Quote exactly the lines from the start of the entries to the one with "len(q)), True), th)", both ends included.

>> Begin

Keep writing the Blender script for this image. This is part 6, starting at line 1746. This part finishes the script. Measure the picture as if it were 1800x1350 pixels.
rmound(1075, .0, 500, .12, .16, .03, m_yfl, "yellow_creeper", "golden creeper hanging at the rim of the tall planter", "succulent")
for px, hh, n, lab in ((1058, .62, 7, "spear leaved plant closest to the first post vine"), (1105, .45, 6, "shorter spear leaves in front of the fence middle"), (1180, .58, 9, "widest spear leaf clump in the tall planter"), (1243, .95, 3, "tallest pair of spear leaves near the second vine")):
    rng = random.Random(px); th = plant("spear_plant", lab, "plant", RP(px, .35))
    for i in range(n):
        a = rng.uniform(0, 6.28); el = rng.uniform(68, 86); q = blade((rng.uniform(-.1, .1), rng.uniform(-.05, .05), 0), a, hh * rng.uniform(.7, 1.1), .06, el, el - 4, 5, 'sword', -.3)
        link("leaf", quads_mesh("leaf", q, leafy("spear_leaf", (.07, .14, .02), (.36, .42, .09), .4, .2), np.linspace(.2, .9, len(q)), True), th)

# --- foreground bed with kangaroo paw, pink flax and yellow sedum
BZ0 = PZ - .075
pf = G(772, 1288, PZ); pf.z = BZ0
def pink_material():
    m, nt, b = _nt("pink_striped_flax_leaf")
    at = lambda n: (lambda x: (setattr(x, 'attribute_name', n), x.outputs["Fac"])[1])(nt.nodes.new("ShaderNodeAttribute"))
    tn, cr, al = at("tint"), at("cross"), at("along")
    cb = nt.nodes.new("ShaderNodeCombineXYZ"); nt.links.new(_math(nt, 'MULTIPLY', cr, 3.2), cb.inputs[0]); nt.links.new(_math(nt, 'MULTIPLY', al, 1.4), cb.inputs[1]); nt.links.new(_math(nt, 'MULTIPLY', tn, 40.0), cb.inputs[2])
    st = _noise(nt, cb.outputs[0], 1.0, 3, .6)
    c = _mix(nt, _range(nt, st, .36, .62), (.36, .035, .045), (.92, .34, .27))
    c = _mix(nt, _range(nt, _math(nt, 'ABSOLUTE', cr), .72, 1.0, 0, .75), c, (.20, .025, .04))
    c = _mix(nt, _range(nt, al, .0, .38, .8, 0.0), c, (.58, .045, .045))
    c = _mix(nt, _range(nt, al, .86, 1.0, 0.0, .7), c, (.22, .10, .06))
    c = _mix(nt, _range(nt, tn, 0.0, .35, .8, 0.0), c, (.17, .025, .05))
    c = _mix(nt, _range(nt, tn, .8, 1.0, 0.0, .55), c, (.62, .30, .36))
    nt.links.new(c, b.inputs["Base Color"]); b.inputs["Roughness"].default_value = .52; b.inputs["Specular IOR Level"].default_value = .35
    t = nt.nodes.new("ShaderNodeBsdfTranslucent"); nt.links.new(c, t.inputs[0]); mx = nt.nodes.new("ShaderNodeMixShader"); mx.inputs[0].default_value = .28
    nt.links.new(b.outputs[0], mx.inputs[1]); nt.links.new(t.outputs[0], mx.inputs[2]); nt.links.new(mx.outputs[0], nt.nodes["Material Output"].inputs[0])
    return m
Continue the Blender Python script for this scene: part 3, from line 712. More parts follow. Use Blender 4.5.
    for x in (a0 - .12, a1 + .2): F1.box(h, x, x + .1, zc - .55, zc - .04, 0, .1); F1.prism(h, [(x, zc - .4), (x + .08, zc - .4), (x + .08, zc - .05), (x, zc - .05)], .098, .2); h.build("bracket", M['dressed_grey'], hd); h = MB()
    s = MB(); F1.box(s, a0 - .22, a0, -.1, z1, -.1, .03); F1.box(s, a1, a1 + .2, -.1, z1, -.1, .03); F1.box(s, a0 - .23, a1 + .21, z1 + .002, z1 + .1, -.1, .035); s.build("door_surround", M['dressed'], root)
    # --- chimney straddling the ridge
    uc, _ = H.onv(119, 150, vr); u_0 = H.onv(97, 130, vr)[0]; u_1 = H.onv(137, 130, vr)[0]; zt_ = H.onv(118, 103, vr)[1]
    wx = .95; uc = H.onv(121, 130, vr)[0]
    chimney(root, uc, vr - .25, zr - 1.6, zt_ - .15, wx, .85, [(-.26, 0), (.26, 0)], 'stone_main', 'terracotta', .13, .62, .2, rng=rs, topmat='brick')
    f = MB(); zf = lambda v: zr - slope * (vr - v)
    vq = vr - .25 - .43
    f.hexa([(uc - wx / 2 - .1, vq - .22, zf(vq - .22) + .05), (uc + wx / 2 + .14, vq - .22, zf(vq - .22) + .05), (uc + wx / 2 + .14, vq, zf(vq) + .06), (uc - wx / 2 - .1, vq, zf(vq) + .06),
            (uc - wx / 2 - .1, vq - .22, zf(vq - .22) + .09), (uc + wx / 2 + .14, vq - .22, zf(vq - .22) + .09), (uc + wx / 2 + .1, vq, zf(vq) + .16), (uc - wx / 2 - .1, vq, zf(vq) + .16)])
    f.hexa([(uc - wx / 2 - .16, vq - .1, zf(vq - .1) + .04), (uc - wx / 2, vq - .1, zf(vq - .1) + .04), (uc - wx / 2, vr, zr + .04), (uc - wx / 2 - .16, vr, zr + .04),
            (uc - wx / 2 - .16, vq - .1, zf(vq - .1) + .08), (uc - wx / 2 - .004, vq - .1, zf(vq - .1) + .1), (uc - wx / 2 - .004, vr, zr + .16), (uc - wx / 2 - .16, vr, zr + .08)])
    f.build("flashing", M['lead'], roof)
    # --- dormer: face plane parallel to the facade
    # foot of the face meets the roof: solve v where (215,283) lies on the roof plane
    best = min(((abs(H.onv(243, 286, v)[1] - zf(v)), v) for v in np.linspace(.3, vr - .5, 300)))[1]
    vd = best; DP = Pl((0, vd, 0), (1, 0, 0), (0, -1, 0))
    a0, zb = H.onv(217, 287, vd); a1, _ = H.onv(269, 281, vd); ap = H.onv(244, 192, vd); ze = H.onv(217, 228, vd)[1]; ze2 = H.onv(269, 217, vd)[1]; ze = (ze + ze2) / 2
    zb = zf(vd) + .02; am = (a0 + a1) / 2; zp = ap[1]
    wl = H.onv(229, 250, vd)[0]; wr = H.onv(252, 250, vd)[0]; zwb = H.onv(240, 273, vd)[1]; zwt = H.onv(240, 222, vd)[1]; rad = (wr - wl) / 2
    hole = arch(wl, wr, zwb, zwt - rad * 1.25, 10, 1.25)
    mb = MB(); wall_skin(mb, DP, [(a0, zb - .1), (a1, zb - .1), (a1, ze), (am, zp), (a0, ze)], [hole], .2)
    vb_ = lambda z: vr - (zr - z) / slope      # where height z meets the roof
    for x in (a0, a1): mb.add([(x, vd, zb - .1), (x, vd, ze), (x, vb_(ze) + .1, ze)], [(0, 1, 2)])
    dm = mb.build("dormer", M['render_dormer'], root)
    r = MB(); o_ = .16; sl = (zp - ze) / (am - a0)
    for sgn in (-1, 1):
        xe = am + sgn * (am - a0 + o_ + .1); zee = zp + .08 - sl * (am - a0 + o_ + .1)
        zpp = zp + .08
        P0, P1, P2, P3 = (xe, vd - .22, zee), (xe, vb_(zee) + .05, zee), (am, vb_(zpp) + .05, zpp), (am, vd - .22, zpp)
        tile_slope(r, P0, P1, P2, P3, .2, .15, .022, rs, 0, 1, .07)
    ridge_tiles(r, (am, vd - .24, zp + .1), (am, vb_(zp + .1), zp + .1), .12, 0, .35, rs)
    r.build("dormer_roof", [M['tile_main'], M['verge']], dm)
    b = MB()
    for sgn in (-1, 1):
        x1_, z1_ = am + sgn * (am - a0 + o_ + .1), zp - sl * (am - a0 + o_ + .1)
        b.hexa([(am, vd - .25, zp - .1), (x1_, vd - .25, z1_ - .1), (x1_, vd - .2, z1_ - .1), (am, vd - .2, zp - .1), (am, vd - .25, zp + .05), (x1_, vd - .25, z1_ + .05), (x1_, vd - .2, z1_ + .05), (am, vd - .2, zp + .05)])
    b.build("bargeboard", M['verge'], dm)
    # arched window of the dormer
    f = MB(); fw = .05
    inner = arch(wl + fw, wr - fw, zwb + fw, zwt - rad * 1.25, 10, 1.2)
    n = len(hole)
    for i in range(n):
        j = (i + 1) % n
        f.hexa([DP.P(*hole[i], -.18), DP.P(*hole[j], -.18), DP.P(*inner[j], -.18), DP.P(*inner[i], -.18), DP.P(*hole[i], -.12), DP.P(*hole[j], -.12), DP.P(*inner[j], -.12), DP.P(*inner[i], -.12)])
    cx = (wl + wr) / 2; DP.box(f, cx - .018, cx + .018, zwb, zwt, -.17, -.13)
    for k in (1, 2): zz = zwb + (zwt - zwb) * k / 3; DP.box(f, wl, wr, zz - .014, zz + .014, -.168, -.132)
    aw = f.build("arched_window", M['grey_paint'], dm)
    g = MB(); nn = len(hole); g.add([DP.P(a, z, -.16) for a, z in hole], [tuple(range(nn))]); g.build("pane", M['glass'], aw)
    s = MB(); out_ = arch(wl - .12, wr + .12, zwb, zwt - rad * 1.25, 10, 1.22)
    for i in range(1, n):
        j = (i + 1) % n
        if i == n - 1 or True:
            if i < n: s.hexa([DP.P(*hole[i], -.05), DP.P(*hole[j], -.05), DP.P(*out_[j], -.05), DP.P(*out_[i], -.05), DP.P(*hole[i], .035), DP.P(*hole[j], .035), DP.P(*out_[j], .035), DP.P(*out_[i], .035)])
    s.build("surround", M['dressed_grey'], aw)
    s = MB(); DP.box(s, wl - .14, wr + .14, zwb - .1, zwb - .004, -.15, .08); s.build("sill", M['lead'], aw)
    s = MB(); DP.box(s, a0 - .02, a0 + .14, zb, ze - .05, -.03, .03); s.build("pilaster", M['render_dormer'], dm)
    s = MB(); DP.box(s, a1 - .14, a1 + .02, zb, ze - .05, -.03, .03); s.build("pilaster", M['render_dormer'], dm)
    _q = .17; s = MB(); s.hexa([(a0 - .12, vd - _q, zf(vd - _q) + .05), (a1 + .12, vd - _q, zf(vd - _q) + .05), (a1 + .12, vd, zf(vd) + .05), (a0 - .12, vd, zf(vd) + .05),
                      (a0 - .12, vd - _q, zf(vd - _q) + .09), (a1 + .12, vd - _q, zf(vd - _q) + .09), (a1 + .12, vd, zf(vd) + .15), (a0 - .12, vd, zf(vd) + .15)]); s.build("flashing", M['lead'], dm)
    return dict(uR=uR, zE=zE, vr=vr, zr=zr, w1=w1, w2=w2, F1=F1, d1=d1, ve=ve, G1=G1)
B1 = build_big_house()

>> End

RESULT FOR THIS EXERCISE
Keep writing the Blender script for this image. This is part 6, starting at line 1746. This part finishes the script. Measure the picture as if it were 1800x1350 pixels.
rmound(1075, .0, 500, .12, .16, .03, m_yfl, "yellow_creeper", "golden creeper hanging at the rim of the tall planter", "succulent")
for px, hh, n, lab in ((1058, .62, 7, "spear leaved plant closest to the first post vine"), (1105, .45, 6, "shorter spear leaves in front of the fence middle"), (1180, .58, 9, "widest spear leaf clump in the tall planter"), (1243, .95, 3, "tallest pair of spear leaves near the second vine")):
    rng = random.Random(px); th = plant("spear_plant", lab, "plant", RP(px, .35))
    for i in range(n):
        a = rng.uniform(0, 6.28); el = rng.uniform(68, 86); q = blade((rng.uniform(-.1, .1), rng.uniform(-.05, .05), 0), a, hh * rng.uniform(.7, 1.1), .06, el, el - 4, 5, 'sword', -.3)
        link("leaf", quads_mesh("leaf", q, leafy("spear_leaf", (.07, .14, .02), (.36, .42, .09), .4, .2), np.linspace(.2, .9, len(q)), True), th)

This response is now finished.